• [Stated problem]: Copy out all lines that hold "scene".
'''
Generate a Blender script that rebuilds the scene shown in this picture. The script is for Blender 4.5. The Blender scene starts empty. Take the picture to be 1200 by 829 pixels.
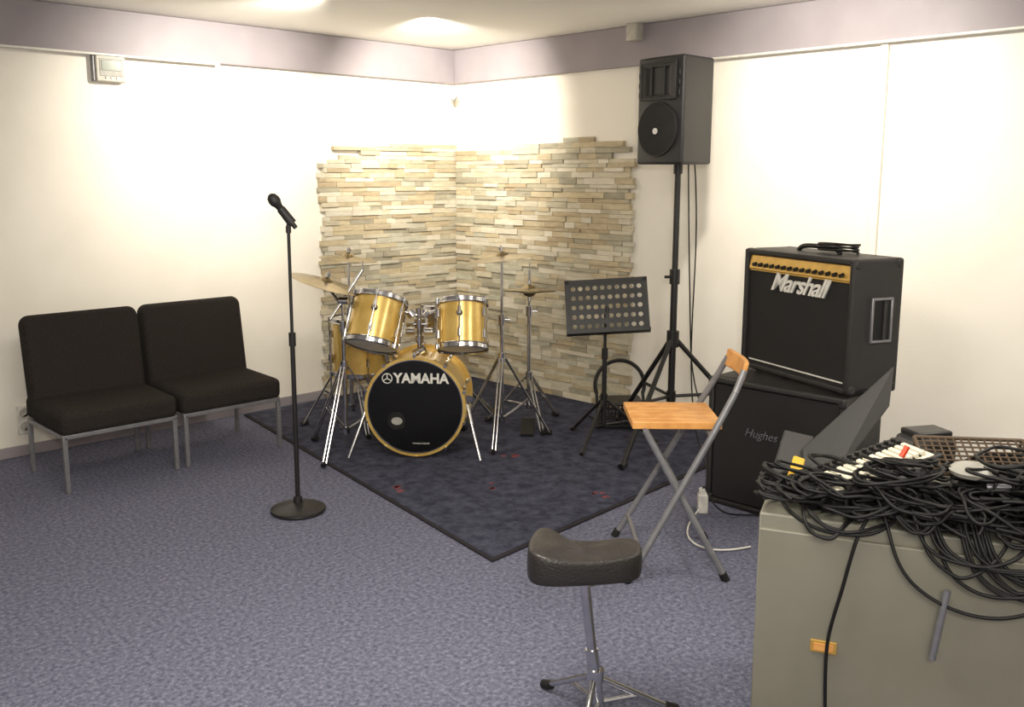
import bpy, bmesh, math, random
from mathutils import Vector, Matrix, Euler
R=random.Random(7)
S=bpy.context.scene
COL=S.collection
def lin(c):
    return tuple(((v/255)/12.92 if v/255<=.04045 else ((v/255+.055)/1.055)**2.4) for v in c)+(1,)
# ---------------- materials
def mat(name,c,rough=.5,metal=0,c2=None,scale=30,bump=0,bscale=200,spec=.5,emit=0,detail=4,coat=0):
    m=bpy.data.materials.new(name);m.use_nodes=True
    nt=m.node_tree;b=nt.nodes['Principled BSDF'];N=nt.nodes;L=nt.links
    b.inputs['Base Color'].default_value=lin(c);b.inputs['Roughness'].default_value=rough
    b.inputs['Metallic'].default_value=metal;b.inputs['Specular IOR Level'].default_value=spec
    b.inputs['Coat Weight'].default_value=coat
    tc=N.new('ShaderNodeTexCoord')
    if c2 is None: c2=tuple(max(0,v*.93) for v in c)
    n=N.new('ShaderNodeTexNoise');n.inputs['Scale'].default_value=scale;n.inputs['Detail'].default_value=detail
    L.new(tc.outputs['Object'],n.inputs['Vector'])
    r=N.new('ShaderNodeValToRGB');r.color_ramp.elements[0].position=.38;r.color_ramp.elements[1].position=.62
    r.color_ramp.elements[0].color=lin(c2);r.color_ramp.elements[1].color=lin(c)
    L.new(n.outputs['Fac'],r.inputs['Fac']);L.new(r.outputs['Color'],b.inputs['Base Color'])
    if bump:
        n2=N.new('ShaderNodeTexNoise');n2.inputs['Scale'].default_value=bscale;n2.inputs['Detail'].default_value=2
        L.new(tc.outputs['Object'],n2.inputs['Vector'])
        bp=N.new('ShaderNodeBump');bp.inputs['Strength'].default_value=bump;bp.inputs['Distance'].default_value=.01
        L.new(n2.outputs['Fac'],bp.inputs['Height']);L.new(bp.outputs['Normal'],b.inputs['Normal'])
    if emit:
        b.inputs['Emission Color'].default_value=lin(c);b.inputs['Emission Strength'].default_value=emit
    return m
M={}
M['wall']=mat('wall_plaster',(247,242,232),.8,c2=(243,238,227),scale=3,bump=.05,bscale=60,spec=.2)
M['ceil']=mat('ceiling_paint',(250,247,242),.85,scale=2,spec=.2,c2=(248,245,240))
M['band']=mat('band_paint',(158,151,156),.5,c2=(152,145,150),scale=4,spec=.3)
M['black']=mat('black_paint',(26,25,26),.45)
M['blackp']=mat('black_plastic',(38,37,38),.5,bump=.15,bscale=400)
M['tolex']=mat('black_tolex',(38,36,36),.5,bump=.4,bscale=500)
M['cloth']=mat('grille_cloth',(33,31,31),.85,c2=(23,21,21),scale=300)
M['fabric']=mat('black_fabric',(58,53,50),.95,c2=(40,37,35),scale=180,bump=.5,bscale=350,spec=.15)
M['chrome']=mat('chrome',(205,205,208),.16,1)
M['steel']=mat('grey_steel',(150,150,155),.35,.7)
M['greyp']=mat('grey_tube_paint',(134,134,138),.4,.35)
M['gold']=mat('gold_lacquer',(232,198,114),.28,.42,c2=(220,182,96),scale=12,coat=.4)
M['brass']=mat('cymbal_brass',(165,148,112),.3,.85,c2=(140,125,92),scale=8)
M['wood']=mat('beech_wood',(226,166,96),.4,c2=(208,144,76),scale=18)
M['rubber']=mat('rubber',(15,15,15),.7)
M['white']=mat('white_plastic',(232,230,222),.45)
M['offwhite']=mat('aged_white_plastic',(196,192,180),.45)
M['dull']=mat('dull_white_plastic',(170,168,160),.5)
M['cream']=mat('cream_keys',(232,226,206),.4)
M['cab']=mat('cabinet_laminate',(126,124,113),.45,c2=(120,118,106),scale=5)
M['lcd']=mat('lcd_screen',(92,104,84),.3)
M['mesh']=mat('brown_mesh',(92,76,60),.5,.3)
M['panelgold']=mat('gold_panel',(205,165,85),.35,.4)
M['yellow']=mat('yellow_paper',(225,175,50),.6)
M['red']=mat('red_motif',(150,66,66),.95,c2=(90,60,72),scale=80)
M['orange']=mat('orange_plastic',(230,70,30),.4)
M['vinyl']=mat('black_vinyl',(40,37,36),.40,bump=.25,bscale=160)
M['head']=mat('drumhead_black',(14,14,15),.22,c2=(12,12,13))
M['drumwhite']=mat('drumhead_coated',(225,224,218),.5)
M['cable']=mat('cable_rubber',(15,15,17),.5,spec=.35)
M['rugedge']=mat('rug_binding',(30,27,34),.9)
def carpet(name,cols,pos,sc,sc2,bump,f=.3):
    m=bpy.data.materials.new(name);m.use_nodes=True;nt=m.node_tree;N=nt.nodes;L=nt.links;b=N['Principled BSDF']
    b.inputs['Roughness'].default_value=.95;b.inputs['Specular IOR Level'].default_value=.1
    tc=N.new('ShaderNodeTexCoord');n=N.new('ShaderNodeTexNoise');n.inputs['Scale'].default_value=sc;n.inputs['Detail'].default_value=5;n.inputs['Roughness'].default_value=.7
    L.new(tc.outputs['Object'],n.inputs['Vector'])
    r=N.new('ShaderNodeValToRGB')
    e=r.color_ramp.elements;e[0].position=pos[0];e[0].color=lin(cols[0]);e[1].position=pos[-1];e[1].color=lin(cols[-1])
    for p_,c_ in list(zip(pos,cols))[1:-1]:
        q=e.new(p_);q.color=lin(c_)
    L.new(n.outputs['Fac'],r.inputs['Fac'])
    v=N.new('ShaderNodeTexNoise');v.inputs['Scale'].default_value=sc2;v.inputs['Detail'].default_value=3
    L.new(tc.outputs['Object'],v.inputs['Vector'])
    mx=N.new('ShaderNodeMixRGB');mx.blend_type='OVERLAY';mx.inputs['Fac'].default_value=f
    L.new(r.outputs['Color'],mx.inputs['Color1']);L.new(v.outputs['Fac'],mx.inputs['Color2'])
    L.new(mx.outputs['Color'],b.inputs['Base Color'])
    bp=N.new('ShaderNodeBump');bp.inputs['Strength'].default_value=bump;bp.inputs['Distance'].default_value=.006
    L.new(n.outputs['Fac'],bp.inputs['Height']);L.new(bp.outputs['Normal'],b.inputs['Normal'])
    return m
M['carpet']=carpet('floor_carpet',[(78,80,98),(105,107,126),(136,137,155)],[.34,.5,.68],60,170,.35)
M['rug']=carpet('rug_pile',[(50,52,66),(67,69,84),(84,86,102)],[.35,.5,.68],14,120,.4)
# stone
m=bpy.data.materials.new('ledge_stone');m.use_nodes=True;nt=m.node_tree;N=nt.nodes;L=nt.links;b=N['Principled BSDF']
g=N.new('ShaderNodeNewGeometry');r=N.new('ShaderNodeValToRGB');r.color_ramp.interpolation='CONSTANT'
cs=[(204,194,170),(184,176,154),(216,208,190),(172,166,146),(196,182,152),(208,201,184),(178,162,134),(190,186,168),(221,213,195),(164,157,138),(188,174,146),(202,194,174)]
e=r.color_ramp.elements
for i,c in enumerate(cs):
    q=e[0] if i==0 else (e[1] if i==1 else e.new(i/len(cs)))
    q.position=i/len(cs);q.color=lin(c)
L.new(g.outputs['Random Per Island'],r.inputs['Fac'])
tc=N.new('ShaderNodeTexCoord');mp=N.new('ShaderNodeMapping');mp.inputs['Scale'].default_value=(1,1,4)
n=N.new('ShaderNodeTexNoise');n.inputs['Scale'].default_value=14;n.inputs['Detail'].default_value=6
L.new(tc.outputs['Object'],mp.inputs['Vector']);L.new(mp.outputs['Vector'],n.inputs['Vector'])
mx=N.new('ShaderNodeMixRGB');mx.blend_type='OVERLAY';mx.inputs['Fac'].default_value=.4
L.new(r.outputs['Color'],mx.inputs['Color1']);L.new(n.outputs['Fac'],mx.inputs['Color2']);L.new(mx.outputs['Color'],b.inputs['Base Color'])
bp=N.new('ShaderNodeBump');bp.inputs['Strength'].default_value=.4;bp.inputs['Distance'].default_value=.008
L.new(n.outputs['Fac'],bp.inputs['Height']);L.new(bp.outputs['Normal'],b.inputs['Normal']);b.inputs['Roughness'].default_value=.85
M['stone']=m
# ---------------- mesh helpers
def V(*a): return Vector(a)
def empty(name,loc=(0,0,0),rz=0):
    o=bpy.data.objects.new(name,None);COL.objects.link(o);o.location=loc;o.rotation_euler=(0,0,math.radians(rz));o.empty_display_size=.1
    return o
def fin(bm,name,m,parent=None,smooth=True,bevel=0,loc=None,rot=None,seg=2,subsurf=0):
    bmesh.ops.recalc_face_normals(bm,faces=bm.faces[:])
    me=bpy.data.meshes.new(name);bm.to_mesh(me);bm.free()
    me.materials.append(M[m] if isinstance(m,str) else m)
    o=bpy.data.objects.new(name,me);COL.objects.link(o)
    if parent: o.parent=parent
    if loc: o.location=loc
    if rot: o.rotation_euler=rot
    if bevel:
        md=o.modifiers.new('bevel','BEVEL');md.width=bevel;md.segments=seg;md.limit_method='ANGLE';md.angle_limit=math.radians(40)
    if subsurf:
        md=o.modifiers.new('sub','SUBSURF');md.levels=subsurf;md.render_levels=subsurf
    if smooth:
        for p in me.polygons: p.use_smooth=True
        if not subsurf:
            try:
                me.set_sharp_from_angle(angle=math.radians(38))
            except Exception: pass
    return o
def abox(bm,c,s,rot=None):
    mt=Matrix.Translation(Vector(c))
    if rot is not None: mt=mt@(Euler(rot).to_matrix().to_4x4())
    bmesh.ops.create_cube(bm,size=1,matrix=mt@Matrix.Diagonal((s[0],s[1],s[2],1)))
def frame(p,d):
    d=Vector(d).normalized()
    return Matrix.Translation(Vector(p))@d.to_track_quat('Z','Y').to_matrix().to_4x4()
def arod(bm,p1,p2,r,r2=None,seg=12):
    p1=Vector(p1);p2=Vector(p2);l=(p2-p1).length
    if l<1e-6: return
    bmesh.ops.create_cone(bm,cap_ends=True,segments=seg,radius1=r,radius2=r if r2 is None else r2,depth=l,matrix=frame((p1+p2)/2,p2-p1))
def lathe(bm,prof,mt,seg=32,cap=True):
    rings=[]
    for (r,z) in prof:
        if r<1e-6: rings.append([bm.verts.new(mt@V(0,0,z))])
        else: rings.append([bm.verts.new(mt@V(r*math.cos(2*math.pi*i/seg),r*math.sin(2*math.pi*i/seg),z)) for i in range(seg)])
    for a,b_ in zip(rings[:-1],rings[1:]):
        for i in range(seg):
            j=(i+1)%seg
            if len(a)==1 and len(b_)==1: continue
            if len(a)==1: bm.faces.new((a[0],b_[i],b_[j]))
            elif len(b_)==1: bm.faces.new((a[i],a[j],b_[0]))
            else: bm.faces.new((a[i],a[j],b_[j],b_[i]))
    if cap:
        for q in (rings[0],rings[-1]):
            if len(q)>2:
                bm.faces.new(q)
def torus(bm,mt,Rr,r,seg=40,s2=8,a0=0,a1=2*math.pi):
    full=abs(a1-a0-2*math.pi)<1e-4
    n=seg if full else seg+1
    rings=[]
    for i in range(n):
        a=a0+(a1-a0)*i/seg
        rings.append([bm.verts.new(mt@V((Rr+r*math.cos(2*math.pi*k/s2))*math.cos(a),(Rr+r*math.cos(2*math.pi*k/s2))*math.sin(a),r*math.sin(2*math.pi*k/s2))) for k in range(s2)])
    for i in range(seg):
        a=rings[i];b_=rings[(i+1)%n]
        for k in range(s2):
            l=(k+1)%s2;bm.faces.new((a[k],b_[k],b_[l],a[l]))
def box(name,c,s,m,parent=None,bevel=.003,rot=None,seg=2):
    bm=bmesh.new();abox(bm,(0,0,0),s);return fin(bm,name,m,parent,bevel=bevel,loc=c,rot=rot,seg=seg)
def tube(name,paths,r,m,parent=None,cyc=False,bez=True):
    cu=bpy.data.curves.new(name,'CURVE');cu.dimensions='3D';cu.bevel_depth=r;cu.bevel_resolution=2;cu.resolution_u=6;cu.use_fill_caps=True
    for pts in paths:
        sp=cu.splines.new('NURBS' if bez else 'POLY');sp.points.add(len(pts)-1)
        for i,p in enumerate(pts): sp.points[i].co=(p[0],p[1],p[2],1)
        if bez: sp.use_endpoint_u=True;sp.order_u=4
        sp.use_cyclic_u=cyc
    cu.materials.append(M[m])
    o=bpy.data.objects.new(name,cu);COL.objects.link(o)
    if parent:o.parent=parent
    return o
def text(name,s,size,m,parent,loc,rot=(math.pi/2,0,0),shear=0,ext=.001,bold=0,sp=1,sx=1):
    cu=bpy.data.curves.new(name,'FONT');cu.body=s;cu.size=size;cu.extrude=ext;cu.shear=shear;cu.offset=bold;cu.space_character=sp
    cu.align_x='CENTER';cu.align_y='CENTER';cu.materials.append(M[m])
    o=bpy.data.objects.new(name,cu);COL.objects.link(o);o.parent=parent;o.location=loc;o.rotation_euler=rot;o.scale=(sx,1,1);return o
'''
• [The result]:
Generate a Blender script that rebuilds the scene shown in this picture. The script is for Blender 4.5. The Blender scene starts empty. Take the picture to be 1200 by 829 pixels.
S=bpy.context.scene